PATRICK MELROSE, POBRE NIÑO RICO

Sky Tv existe. Para muchos dejó de ser una plataforma clandestina los días en los que la estación de Cercanías de Sol estuvo empapelada con su cabeza de cartel para la temporada televisiva. Patrick Melrose, o Benedict Cumberbatch recreando a un drogadicto no tan funcional como en anteriores ocasiones. Estrenada en España el 18 de septiembre, bien merece un vistazo. Cinco único episodios de duración y estructura bien medidas, que condensan los cinco tomos de la autobiografía del aristocrático escritor británico Edward St.Aubyn. La amarguísima infancia, juventud y primera madurez se muestra como una suerte de sórdido reverso de Downton Abbey,  alternando épocas y espacios muy diversos y distantes. El público obrero siempre se ha deleitado con las desgracias de los ricos, que también lloran pero lo disimulan mejor. El principal escollo que ha solventado un guion brillante es el de la probable falta de empatía hacia las desventuras de Patrick, que exhibe en los primeros capítulos una prodigalidad pecuniaria y una falta de conocimiento del prójimo muy propia de los de su clase. A pesar de los obstáculos que le pone la existencia. 

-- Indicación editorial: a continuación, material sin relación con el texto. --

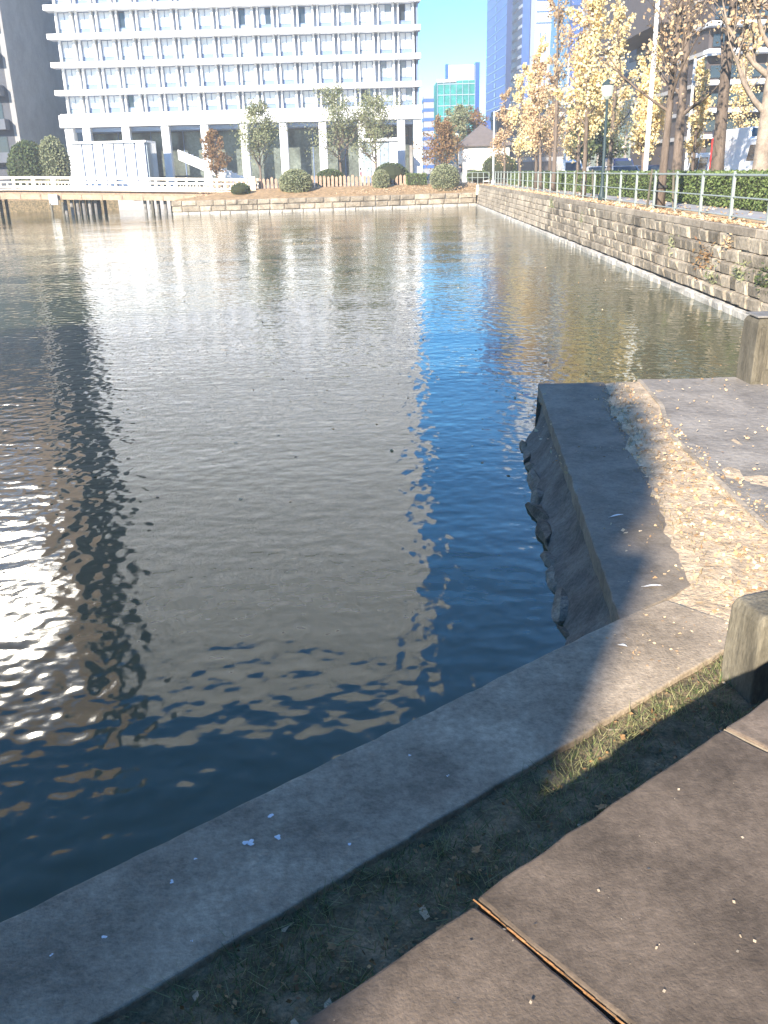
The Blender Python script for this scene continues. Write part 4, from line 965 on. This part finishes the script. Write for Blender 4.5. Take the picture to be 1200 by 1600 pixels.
# ------------------------------------------------------------------ vehicles
def vehicle(name, x, y, rz, L_, W_, prof, glass, material, label, cat, wheel_r=.33):
    """prof: side outline (along length, height) ; glass: list of (side outline) window polygons"""
    t = empty(name, (x, y, BK+.01), label, cat, 'vehicles on the road'); t.rotation_euler = (0,0,rz)
    def loc(mb, nm, m_, par=t, bev=0):
        me = bpy.data.meshes.new(nm); me.from_pydata(mb.v, [], mb.f); me.materials.append(m_); o = bpy.data.objects.new(nm, me); C.objects.link(o); o.parent = par
        if bev: bevel(o, bev, 2)
        return o
    k = len(prof); mb = MB(); wf = lambda z: W_/2*(1-.16*max(0, z-.95))
    for sgn in (-1, 1): pass
    V = [(px, -wf(pz), pz) for px, pz in prof]+[(px, wf(pz), pz) for px, pz in prof]
    mb.add(V, [tuple(range(k)), tuple(range(k, 2*k))[::-1]]+[(i, i+k, (i+1)%k+k, (i+1)%k) for i in range(k)])
    loc(mb, 'body', material, bev=.05)
    for gl in glass:
        for sgn in (-1, 1):
            mb = MB(); q = [(px, sgn*(wf(pz)+.012), pz) for px, pz in gl]; mb.add(q, [tuple(range(len(q)))]); mb.add([(px, sgn*(wf(pz)-.02), pz) for px, pz in gl], [tuple(range(len(gl)))]); loc(mb, 'side_window', M['glassdark'])
    fr = [(prof[i], prof[i+1]) for i in range(k-1) if prof[i][1] > .9 and prof[i+1][1] > .9 and abs(prof[i+1][1]-prof[i][1]) > .3]
    for a, b2 in fr:
        nx, nz = -(b2[1]-a[1]), (b2[0]-a[0]); l = math.hypot(nx, nz); nx, nz = nx/l*.015, nz/l*.015
        if nx*( (a[0]+b2[0])/2-L_/2) < 0: nx, nz = -nx, -nz
        p0 = (a[0]+(b2[0]-a[0])*.12+nx, a[1]+(b2[1]-a[1])*.12+abs(nz)); p1 = (a[0]+(b2[0]-a[0])*.9+nx, a[1]+(b2[1]-a[1])*.9+abs(nz))
        mb = MB(); mb.add([(p0[0],-wf(p0[1])*.88,p0[1]),(p0[0],wf(p0[1])*.88,p0[1]),(p1[0],wf(p1[1])*.88,p1[1]),(p1[0],-wf(p1[1])*.88,p1[1])], [(0,1,2,3)]); loc(mb, 'windscreen', M['glassdark'])
    for wx in (L_*.19, L_*.80):
        for sgn in (-1, 1):
            mb = MB(); mb.tube([(wx, sgn*(W_/2-.2), wheel_r), (wx, sgn*(W_/2+.01), wheel_r)], wheel_r, 14); wo = loc(mb, 'wheel', M['tyre'])
            mb = MB(); mb.tube([(wx, sgn*(W_/2), wheel_r), (wx, sgn*(W_/2+.02), wheel_r)], wheel_r*.6, 10); loc(mb, 'rim', M['rim'], wo)
    for sgn in (-1, 1):
        mb = MB(); y_ = sgn*W_*.36; mb.box(-.02, .05, y_-.14, y_+.14, .62, .80); loc(mb, 'headlight', M['curtain'])
        mb = MB(); mb.box(L_-.05, L_+.02, y_-.1, y_+.1, .7, .95); loc(mb, 'tail_light', M['redsign'])
    return t
van = [(0,.35),(0,.85),(.25,1.0),(.95,1.85),(1.2,1.98),(4.5,2.0),(4.65,1.9),(4.7,.9),(4.68,.35)]
vg = [[(.75,1.1),(1.25,1.1),(1.3,1.75),(1.08,1.75)],[(1.5,1.1),(2.9,1.1),(2.9,1.75),(1.5,1.75)],[(3.05,1.1),(4.4,1.1),(4.35,1.75),(3.05,1.75)]]
sedan = [(0,.3),(0,.7),(.2,.82),(1.25,.95),(1.95,1.40),(3.2,1.42),(3.9,1.0),(4.4,.95),(4.45,.7),(4.45,.3)]
sg = [[(1.5,.98),(2.5,.98),(2.5,1.34),(2.0,1.34)],[(2.6,.98),(3.7,1.0),(3.2,1.34),(2.6,1.34)]]
truck = [(0,.45),(0,1.2),(.12,1.5),(.35,2.4),(1.8,2.5),(1.9,3.0),(6.5,3.0),(6.5,.6),(6.4,.5)]
tg = [[(.4,1.5),(1.35,1.5),(1.35,2.2),(.5,2.2)]]
Q = math.pi/2
vehicle('van', 19.4, 52, Q, 4.7, 1.85, van, vg, M['carwhite'], 'white van with dark windows waiting behind the thick pale tree', 'van')
vehicle('truck', 18.6, 44, Q, 6.5, 2.3, truck, tg, M['carwhite'], 'white box truck at the right edge of the photo', 'truck', .42)
for (x, y, mt, lb, pr, gl, L_, cat, nm) in ((15.6,58,'carsilver','silver car under the yellow trees nearest the tall white pole',sedan,sg,4.45,'car','car'),(15.8,66,'carwhite','white car behind the staked tree',sedan,sg,4.45,'car','car'),(19.6,66,'carblue','dark blue car left of the red banner',sedan,sg,4.45,'car','car'),(19.9,76,'carblue','dark blue van farther down the road',van,vg,4.7,'van','van'),(16.2,78,'carwhite','white van far down the road between trunks',van,vg,4.7,'van','van'),(23.6,60,'carblue','dark car on the far lane beside the van',sedan,sg,4.45,'car','car')):
    vehicle(nm, x, y, Q, L_, 1.75, pr, gl, M[mt], lb, cat)

# ------------------------------------------------------------------ people on the far shore
def person(x, y, z, h, coat, label, step=.1, face=0):
    t = empty('person', (x, y, z), label, 'person')
    k = h/1.7
    J = {'pel':(0,0,.92),'chest':(0,.0,1.28),'neck':(0,.0,1.45),'head':(0,-.02,1.58),'crown':(0,-.02,1.66),'shl':(-.18,0,1.38),'ell':(-.24,.03,1.12),'hal':(-.24,-.08,.88),'shr':(.18,0,1.38),'elr':(.24,.05,1.12),'har':(.25,-.06,.88),
         'hil':(-.09,0,.9),'knl':(-.10,-step,.5),'anl':(-.10,-step*.4,.08),'tol':(-.11,-step*.4-.16,.03),'hir':(.09,0,.9),'knr':(.10,step*.3,.5),'anr':(.10,step*1.4,.08),'tor':(.11,step*1.4-.16,.03)}
    E_ = [('pel','chest'),('chest','neck'),('neck','head'),('head','crown'),('chest','shl'),('shl','ell'),('ell','hal'),('chest','shr'),('shr','elr'),('elr','har'),('pel','hil'),('hil','knl'),('knl','anl'),('anl','tol'),('pel','hir'),('hir','knr'),('knr','anr'),('anr','tor')]
    RR = {'pel':.13,'chest':.15,'neck':.055,'head':.10,'crown':.085,'shl':.06,'ell':.045,'hal':.035,'shr':.06,'elr':.045,'har':.035,'hil':.09,'knl':.06,'anl':.045,'tol':.04,'hir':.09,'knr':.06,'anr':.045,'tor':.04}
    names = list(J); me = bpy.data.meshes.new('body'); me.from_pydata([tuple(c*k for c in J[n_]) for n_ in names], [(names.index(a), names.index(b2)) for a, b2 in E_], [])
    o = bpy.data.objects.new('body', me); C.objects.link(o)
    md = o.modifiers.new('s', 'SKIN'); 
    if not me.skin_vertices: 
        bm = bmesh.new(); bm.from_mesh(me); bm.verts.layers.skin.verify(); bm.to_mesh(me); bm.free()
    for i, n_ in enumerate(names): me.skin_vertices[0].data[i].radius = (RR[n_]*k, RR[n_]*k*.8); me.skin_vertices[0].data[i].use_root = n_ == 'pel'
    sd = o.modifiers.new('d', 'SUBSURF'); sd.levels = 1; sd.render_levels = 1
    dg = bpy.context.evaluated_depsgraph_get(); nm = bpy.data.meshes.new_from_object(o.evaluated_get(dg)); o.modifiers.clear(); o.data = nm; o.parent = t
    nm.materials.clear()
    for m_ in (M['skin'], M['darkcloth'], coat): nm.materials.append(m_)
    for p in nm.polygons:
        zc = p.center.z/k; p.material_index = 0 if zc > 1.44 else (1 if zc < .88 else 2)
        p.use_smooth = True
    mb = MB(); mb.lathe((0,0,0), [(.10*k,-.06*k),(.115*k,0),(.10*k,.07*k),(.04*k,.115*k)], 10); hr = mb.build('hair', M['hair'], None); hr.parent = t; hr.location = (0,.015*k,1.62*k)
    t.rotation_euler = (0,0,face); return t
person(-1.45, 97.3, 2.0, 1.65, M['pinkcloth'], 'person in a pink top walking behind the pickets near the leafy tree', face=1.2)
person(2.05, 96.0, 2.0, 1.65, M['pinkcloth'], 'person in a pink coat beside the wide dark shrub', face=-1.0)
person(8.75, 98.6, 2.0, 1.75, M['darkcloth'], 'person in dark clothes by the railing left of the white house', face=.4)

# ------------------------------------------------------------------ unseen behind the photographer: block and trees added to shade quay and cut sky
def sunback(x, y, z, D):          # the point D metres up the sun's ray
    return (x-math.sin(R(SUN_AZ))*D, y-math.cos(R(SUN_AZ))*D, z+math.tan(R(SUN_EL))*D)
ND = 20.0
pts_edge = [sunback(1.2,4.2,.55,ND), sunback(2.4,7.1,.55,ND), sunback(2.9,11.8,.55,ND)]
perp = (math.cos(R(SUN_AZ)), -math.sin(R(SUN_AZ))); fw = (math.sin(R(SUN_AZ)), math.cos(R(SUN_AZ)))
def sp(u, d): return (perp[0]*u-fw[0]*d, perp[1]*u-fw[1]*d)      # u across the sun, d metres back from the camera
t = empty('shadow_block', (*sp(-5, 16), SZ), 'plain unseen block shaped behind the photographer to shade the quay', 'building')  # unseen block shaped so its edge draws the quay shadow
mb = MB(); mb.prism([sp(-.75,16), sp(-.75,20), sp(-12,20), sp(-12,16)], 1.4, 10.6); mb.build('wall', M['beige'], t)
mb = MB(); mb.prism([sp(-1.4,16.2), sp(-1.4,19.8), sp(-12.2,19.8), sp(-12.2,16.2)], 10.603, 10.9); mb.build('roof', M['roof'], t)
for (u, zc, r, d, lb) in ((-6.6, 6.0, 4.2, 5.5, 'big low evergreen crown added left behind the photographer to block sky'), (-5.6, 7.2, 3.8, 10.5, 'evergreen crown added before the shadow block to cut sky light'), (-10.5, 6.5, 4.6, 1.5, 'broad unseen evergreen added far left to block sky'), (-13.5, 7, 5, 9.0, 'large unseen evergreen added at the far left behind to block sky'), (-3.3, 10.75, 2.2, 15.9, 'unseen dense round tree crown shaped to shade the quay cap'), (-7.2, 11.2, 2.9, 14.5, 'unseen second dense round tree left of the first one')):
    tx, ty = sp(u, d); tt = empty('shading_tree', (tx, ty, SZ), lb, 'tree')  # low evergreens added to block sky; round crowns shaped for the quay shadow
    mb = MB(); mb.tube([(tx,ty,1.4),(tx+.1,ty,6),(tx,ty,zc)], [.3,.25,.1], 8); mb.build('trunk', M['trunk'], tt)
    mb = MB(); mb.lathe((tx, ty, zc), [(.93*r*math.cos(a), .93*r*math.sin(a)) for a in [-1.5+.3*j for j in range(11)]], 20); mb.build('branches', M['hedgecore'], tt)
    q = rng.normal(size=(7000, 3)); q /= np.linalg.norm(q, axis=1)[:, None]
    V, F = leafquads(np.array((tx,ty,zc))+q*r*rng.normal(1, .05, (7000, 1)), .2, 0, .7); fastmesh('foliage', V, F, M['greenleaf'], tt)

# ------------------------------------------------------------------ thin veil added to mimic lens flare
m = bpy.data.materials.new('flare veil'); m.use_nodes = True; n = m.node_tree
n.nodes.remove(n.nodes['Principled BSDF']); v = n.nodes.new('ShaderNodeVolumePrincipled')
v.inputs['Color'].default_value = (.93, .96, 1, 1); v.inputs['Density'].default_value = .0010
n.links.new(v.outputs[0], n.nodes['Material Output'].inputs['Volume'])
mb = MB(); mb.box(-160, 160, -60, 460, -1.6, 122); tag(tag(mb.build('veil', m), kind='stuff'), 'thin added haze over the moat and the city', 'veil')

t = empty('sky_blocker', (*sp(20, 20), SZ), 'tall plain block added unseen behind the photographer to cut sky light', 'building')  # unseen block added to cut the skylight over the quay
mb = MB(); mb.prism([sp(1.8,9), sp(1.8,40), sp(50,40), sp(50,9)], 1.4, 62); mb.build('wall', M['granite'], t)
for i in range(15): mb = MB(); mb.prism([sp(1.7,8.9), sp(1.7,40), sp(50,40), sp(50,8.9)], 4+i*3.9, 5+i*3.9); mb.build('floor_band', M['greyclad'], t)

La familia es la segunda causa de trauma después de la guerra, dijo alguien. El clan Melrose se gradúa summa cum laude en esta tarea ingrata. La relación padre-hijo es sin duda el tema que vértebra las cinco partes de la historia, por lo demás cuidadosamente diferenciadas. Cada capítulo evoca una década con densidad y detallismo, desde la misma cabecera. La ambientación sobresaliente del tremendo Bronx de los ochenta, la psicodelia sesentera, la atocinada Provenza estival o el fin de milenio londinense está al servicio de una secuenciación narrativa en la que el protagonista va reelaborando su historia desde su poco mullido presente. Hijo único de una pareja de sociópatas que dedican su vida a representar el papel del rico, cultivado, filántropo británico de clase alta que sustituyen el psicoanalista de sus contemporáneos neoyorquinos por cruentas sesiones de esgrima verbal, enjuagadas las heridas con alcoholes y sesiones de música clásica. Lo que en la condesa viuda de Grantham era mala baba destilada, pura ironía de las islas, aquí son dagas que solo buscan el daño. Y todo sin dejar que los asados se enfríen.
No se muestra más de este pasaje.